SHORT EXERCISE: Return the first line, the line containing "SC = bpy.context.scene; COL = SC.collection", and every line between them, exactly as they stand.

SUPPLIED INFORMATION:
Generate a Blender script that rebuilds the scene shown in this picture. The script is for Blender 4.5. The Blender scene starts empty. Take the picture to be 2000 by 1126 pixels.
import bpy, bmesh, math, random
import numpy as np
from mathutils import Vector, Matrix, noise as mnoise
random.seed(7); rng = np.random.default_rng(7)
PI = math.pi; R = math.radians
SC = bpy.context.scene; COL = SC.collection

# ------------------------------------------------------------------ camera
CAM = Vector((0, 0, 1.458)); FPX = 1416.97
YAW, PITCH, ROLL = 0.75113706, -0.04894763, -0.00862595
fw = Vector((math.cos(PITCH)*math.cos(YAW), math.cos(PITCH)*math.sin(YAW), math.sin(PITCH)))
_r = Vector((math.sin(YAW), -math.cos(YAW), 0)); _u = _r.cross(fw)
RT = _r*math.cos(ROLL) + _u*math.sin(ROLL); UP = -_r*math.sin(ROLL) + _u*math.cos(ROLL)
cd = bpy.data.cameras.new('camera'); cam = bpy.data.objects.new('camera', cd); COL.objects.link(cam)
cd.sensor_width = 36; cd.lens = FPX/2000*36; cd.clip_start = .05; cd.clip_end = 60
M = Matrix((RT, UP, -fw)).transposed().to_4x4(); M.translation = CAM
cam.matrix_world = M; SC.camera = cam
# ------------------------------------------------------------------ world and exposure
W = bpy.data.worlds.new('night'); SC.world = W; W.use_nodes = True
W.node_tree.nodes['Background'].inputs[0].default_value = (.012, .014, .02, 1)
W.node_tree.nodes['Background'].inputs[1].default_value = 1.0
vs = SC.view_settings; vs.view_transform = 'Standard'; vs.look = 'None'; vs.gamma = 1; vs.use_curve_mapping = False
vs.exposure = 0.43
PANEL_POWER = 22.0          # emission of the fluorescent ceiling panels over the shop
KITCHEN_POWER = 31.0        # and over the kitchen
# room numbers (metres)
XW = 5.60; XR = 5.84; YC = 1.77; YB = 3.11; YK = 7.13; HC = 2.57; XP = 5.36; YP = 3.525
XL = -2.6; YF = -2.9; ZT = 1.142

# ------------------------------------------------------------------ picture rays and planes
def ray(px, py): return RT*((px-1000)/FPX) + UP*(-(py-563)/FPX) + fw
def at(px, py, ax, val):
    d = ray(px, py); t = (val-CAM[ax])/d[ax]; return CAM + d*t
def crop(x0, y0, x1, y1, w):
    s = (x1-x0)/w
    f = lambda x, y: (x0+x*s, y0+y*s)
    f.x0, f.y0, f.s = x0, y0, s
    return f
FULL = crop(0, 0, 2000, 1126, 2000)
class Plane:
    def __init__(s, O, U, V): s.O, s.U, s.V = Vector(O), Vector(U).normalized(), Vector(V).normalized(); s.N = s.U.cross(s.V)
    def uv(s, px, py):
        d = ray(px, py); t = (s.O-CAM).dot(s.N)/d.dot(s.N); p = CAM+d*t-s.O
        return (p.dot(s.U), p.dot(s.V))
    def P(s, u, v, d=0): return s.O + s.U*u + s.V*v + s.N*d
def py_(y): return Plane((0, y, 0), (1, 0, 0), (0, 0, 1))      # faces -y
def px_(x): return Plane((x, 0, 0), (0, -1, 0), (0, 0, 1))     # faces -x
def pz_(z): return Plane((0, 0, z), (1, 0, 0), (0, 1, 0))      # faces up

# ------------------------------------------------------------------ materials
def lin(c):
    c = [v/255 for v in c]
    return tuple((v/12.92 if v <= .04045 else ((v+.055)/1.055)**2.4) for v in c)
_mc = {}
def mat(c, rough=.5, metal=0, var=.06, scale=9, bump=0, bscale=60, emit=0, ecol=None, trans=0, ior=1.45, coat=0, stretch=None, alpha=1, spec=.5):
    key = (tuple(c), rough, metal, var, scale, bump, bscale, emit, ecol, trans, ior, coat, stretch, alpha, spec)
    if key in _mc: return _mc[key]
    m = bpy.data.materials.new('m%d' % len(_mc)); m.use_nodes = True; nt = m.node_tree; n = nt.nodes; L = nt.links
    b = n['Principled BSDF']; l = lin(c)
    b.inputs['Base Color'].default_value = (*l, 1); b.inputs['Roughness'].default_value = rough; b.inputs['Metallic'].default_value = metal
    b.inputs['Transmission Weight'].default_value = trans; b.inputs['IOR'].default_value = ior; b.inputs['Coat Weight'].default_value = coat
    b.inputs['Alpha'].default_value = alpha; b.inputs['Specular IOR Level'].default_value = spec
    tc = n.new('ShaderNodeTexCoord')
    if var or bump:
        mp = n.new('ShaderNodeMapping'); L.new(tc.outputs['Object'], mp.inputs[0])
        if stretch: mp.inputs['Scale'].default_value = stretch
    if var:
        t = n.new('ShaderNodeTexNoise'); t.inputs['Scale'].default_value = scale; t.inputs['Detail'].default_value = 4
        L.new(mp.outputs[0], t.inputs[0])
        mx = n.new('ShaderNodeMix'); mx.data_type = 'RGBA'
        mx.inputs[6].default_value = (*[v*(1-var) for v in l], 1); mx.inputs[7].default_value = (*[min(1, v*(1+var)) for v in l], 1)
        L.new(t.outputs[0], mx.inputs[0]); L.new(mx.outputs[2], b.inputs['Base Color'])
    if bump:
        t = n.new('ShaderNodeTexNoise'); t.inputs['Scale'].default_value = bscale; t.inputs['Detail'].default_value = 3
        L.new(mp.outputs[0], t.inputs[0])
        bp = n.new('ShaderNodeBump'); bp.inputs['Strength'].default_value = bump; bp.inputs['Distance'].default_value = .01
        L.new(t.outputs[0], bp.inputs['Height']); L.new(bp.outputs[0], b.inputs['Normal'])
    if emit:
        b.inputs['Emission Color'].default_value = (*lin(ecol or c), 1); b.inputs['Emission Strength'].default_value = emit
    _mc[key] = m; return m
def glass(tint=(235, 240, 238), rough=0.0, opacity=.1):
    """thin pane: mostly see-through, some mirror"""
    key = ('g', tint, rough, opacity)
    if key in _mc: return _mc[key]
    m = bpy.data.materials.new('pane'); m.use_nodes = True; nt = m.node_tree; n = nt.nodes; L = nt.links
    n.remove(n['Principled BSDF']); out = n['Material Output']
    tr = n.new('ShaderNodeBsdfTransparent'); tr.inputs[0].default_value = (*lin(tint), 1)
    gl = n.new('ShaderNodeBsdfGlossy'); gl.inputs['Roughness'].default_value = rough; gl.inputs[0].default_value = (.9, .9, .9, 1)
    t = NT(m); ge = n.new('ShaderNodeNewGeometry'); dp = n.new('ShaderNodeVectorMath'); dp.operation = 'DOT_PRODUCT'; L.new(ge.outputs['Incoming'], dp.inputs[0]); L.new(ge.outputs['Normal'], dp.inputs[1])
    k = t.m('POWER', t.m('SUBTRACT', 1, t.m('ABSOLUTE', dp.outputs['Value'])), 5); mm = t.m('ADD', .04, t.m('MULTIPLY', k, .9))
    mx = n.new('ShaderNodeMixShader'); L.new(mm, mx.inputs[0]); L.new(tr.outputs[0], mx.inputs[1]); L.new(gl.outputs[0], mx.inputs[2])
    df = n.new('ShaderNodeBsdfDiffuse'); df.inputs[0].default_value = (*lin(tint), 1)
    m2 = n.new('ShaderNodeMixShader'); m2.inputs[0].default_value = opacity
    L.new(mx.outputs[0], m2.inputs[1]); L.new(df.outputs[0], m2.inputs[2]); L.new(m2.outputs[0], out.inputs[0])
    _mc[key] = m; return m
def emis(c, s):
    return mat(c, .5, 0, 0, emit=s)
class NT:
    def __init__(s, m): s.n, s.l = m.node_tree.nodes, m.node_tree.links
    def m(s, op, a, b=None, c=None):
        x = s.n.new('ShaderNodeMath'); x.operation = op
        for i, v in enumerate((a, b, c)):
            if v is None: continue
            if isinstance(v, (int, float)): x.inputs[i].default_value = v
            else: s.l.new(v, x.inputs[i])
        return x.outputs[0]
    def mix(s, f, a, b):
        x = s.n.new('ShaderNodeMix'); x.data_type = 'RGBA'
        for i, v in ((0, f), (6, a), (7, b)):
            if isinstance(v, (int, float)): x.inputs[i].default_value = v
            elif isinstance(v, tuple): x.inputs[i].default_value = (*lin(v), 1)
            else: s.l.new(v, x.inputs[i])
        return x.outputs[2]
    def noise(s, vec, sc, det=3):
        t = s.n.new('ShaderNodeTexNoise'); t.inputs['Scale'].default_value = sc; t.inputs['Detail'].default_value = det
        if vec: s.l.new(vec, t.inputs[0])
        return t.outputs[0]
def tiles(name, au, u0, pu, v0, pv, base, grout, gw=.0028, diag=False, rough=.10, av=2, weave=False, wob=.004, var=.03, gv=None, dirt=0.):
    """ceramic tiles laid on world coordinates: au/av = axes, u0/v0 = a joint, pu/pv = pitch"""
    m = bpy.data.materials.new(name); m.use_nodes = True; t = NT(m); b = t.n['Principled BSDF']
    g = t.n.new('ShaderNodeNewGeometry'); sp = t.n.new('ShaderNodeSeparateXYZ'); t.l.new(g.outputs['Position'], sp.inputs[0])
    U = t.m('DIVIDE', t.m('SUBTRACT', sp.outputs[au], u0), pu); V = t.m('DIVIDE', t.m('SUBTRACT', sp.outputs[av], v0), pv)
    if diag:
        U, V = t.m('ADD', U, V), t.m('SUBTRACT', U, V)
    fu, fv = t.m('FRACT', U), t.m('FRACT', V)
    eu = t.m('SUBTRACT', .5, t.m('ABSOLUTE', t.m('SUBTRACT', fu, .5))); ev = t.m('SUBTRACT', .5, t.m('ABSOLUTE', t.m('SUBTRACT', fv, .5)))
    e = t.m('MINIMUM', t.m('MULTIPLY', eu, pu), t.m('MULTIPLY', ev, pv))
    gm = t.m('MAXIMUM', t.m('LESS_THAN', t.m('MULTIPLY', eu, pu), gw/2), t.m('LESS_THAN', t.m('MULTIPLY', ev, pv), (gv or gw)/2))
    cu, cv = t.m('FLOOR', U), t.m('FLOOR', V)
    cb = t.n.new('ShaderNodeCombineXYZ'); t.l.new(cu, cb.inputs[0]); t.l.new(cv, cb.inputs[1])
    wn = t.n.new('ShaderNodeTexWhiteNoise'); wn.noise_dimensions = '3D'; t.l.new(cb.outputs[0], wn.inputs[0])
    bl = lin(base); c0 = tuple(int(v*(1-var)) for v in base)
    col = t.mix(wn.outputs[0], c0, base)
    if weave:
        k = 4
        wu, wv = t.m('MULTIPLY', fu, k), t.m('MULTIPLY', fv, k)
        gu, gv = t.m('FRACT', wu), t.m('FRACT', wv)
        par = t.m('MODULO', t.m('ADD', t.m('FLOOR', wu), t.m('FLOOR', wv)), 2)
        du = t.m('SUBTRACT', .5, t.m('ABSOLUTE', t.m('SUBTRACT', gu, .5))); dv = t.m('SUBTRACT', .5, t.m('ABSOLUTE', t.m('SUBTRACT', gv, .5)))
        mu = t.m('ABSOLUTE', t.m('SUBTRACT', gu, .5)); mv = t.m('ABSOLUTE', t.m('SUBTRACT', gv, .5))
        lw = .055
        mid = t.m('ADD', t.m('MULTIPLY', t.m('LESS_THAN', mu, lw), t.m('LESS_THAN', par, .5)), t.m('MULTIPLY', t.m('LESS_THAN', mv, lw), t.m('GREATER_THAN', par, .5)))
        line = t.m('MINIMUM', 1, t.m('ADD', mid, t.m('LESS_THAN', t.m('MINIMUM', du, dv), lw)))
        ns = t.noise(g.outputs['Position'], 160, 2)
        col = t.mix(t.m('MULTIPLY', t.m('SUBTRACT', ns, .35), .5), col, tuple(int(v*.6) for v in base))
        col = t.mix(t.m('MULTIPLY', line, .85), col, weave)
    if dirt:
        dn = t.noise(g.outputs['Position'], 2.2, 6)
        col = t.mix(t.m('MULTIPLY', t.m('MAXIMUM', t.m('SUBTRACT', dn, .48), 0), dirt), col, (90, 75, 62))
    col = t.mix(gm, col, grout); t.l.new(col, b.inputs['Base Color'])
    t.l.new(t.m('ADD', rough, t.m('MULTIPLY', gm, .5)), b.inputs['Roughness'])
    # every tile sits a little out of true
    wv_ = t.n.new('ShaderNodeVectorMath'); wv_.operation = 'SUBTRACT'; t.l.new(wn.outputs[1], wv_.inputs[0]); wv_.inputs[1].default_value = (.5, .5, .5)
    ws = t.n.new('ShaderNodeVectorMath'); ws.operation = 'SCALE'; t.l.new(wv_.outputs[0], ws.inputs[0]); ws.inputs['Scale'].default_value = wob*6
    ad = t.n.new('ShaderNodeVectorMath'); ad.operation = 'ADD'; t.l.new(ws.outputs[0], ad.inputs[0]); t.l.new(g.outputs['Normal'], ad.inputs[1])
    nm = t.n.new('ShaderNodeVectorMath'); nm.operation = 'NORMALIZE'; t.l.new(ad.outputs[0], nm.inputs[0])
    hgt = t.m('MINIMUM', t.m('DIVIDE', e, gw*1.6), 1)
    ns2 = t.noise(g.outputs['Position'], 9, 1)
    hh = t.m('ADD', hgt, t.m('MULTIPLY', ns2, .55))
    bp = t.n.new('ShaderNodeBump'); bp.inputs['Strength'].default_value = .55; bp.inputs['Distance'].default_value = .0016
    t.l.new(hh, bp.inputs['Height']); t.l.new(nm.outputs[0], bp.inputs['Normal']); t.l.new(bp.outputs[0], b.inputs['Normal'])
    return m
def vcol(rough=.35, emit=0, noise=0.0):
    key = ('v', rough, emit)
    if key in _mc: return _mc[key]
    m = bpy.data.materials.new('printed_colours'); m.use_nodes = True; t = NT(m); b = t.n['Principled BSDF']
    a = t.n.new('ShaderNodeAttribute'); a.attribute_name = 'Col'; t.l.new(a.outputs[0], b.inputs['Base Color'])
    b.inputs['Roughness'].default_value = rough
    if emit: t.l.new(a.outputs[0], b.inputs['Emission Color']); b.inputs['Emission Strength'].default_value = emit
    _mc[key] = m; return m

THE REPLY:
Generate a Blender script that rebuilds the scene shown in this picture. The script is for Blender 4.5. The Blender scene starts empty. Take the picture to be 2000 by 1126 pixels.
import bpy, bmesh, math, random
import numpy as np
from mathutils import Vector, Matrix, noise as mnoise
random.seed(7); rng = np.random.default_rng(7)
PI = math.pi; R = math.radians
SC = bpy.context.scene; COL = SC.collection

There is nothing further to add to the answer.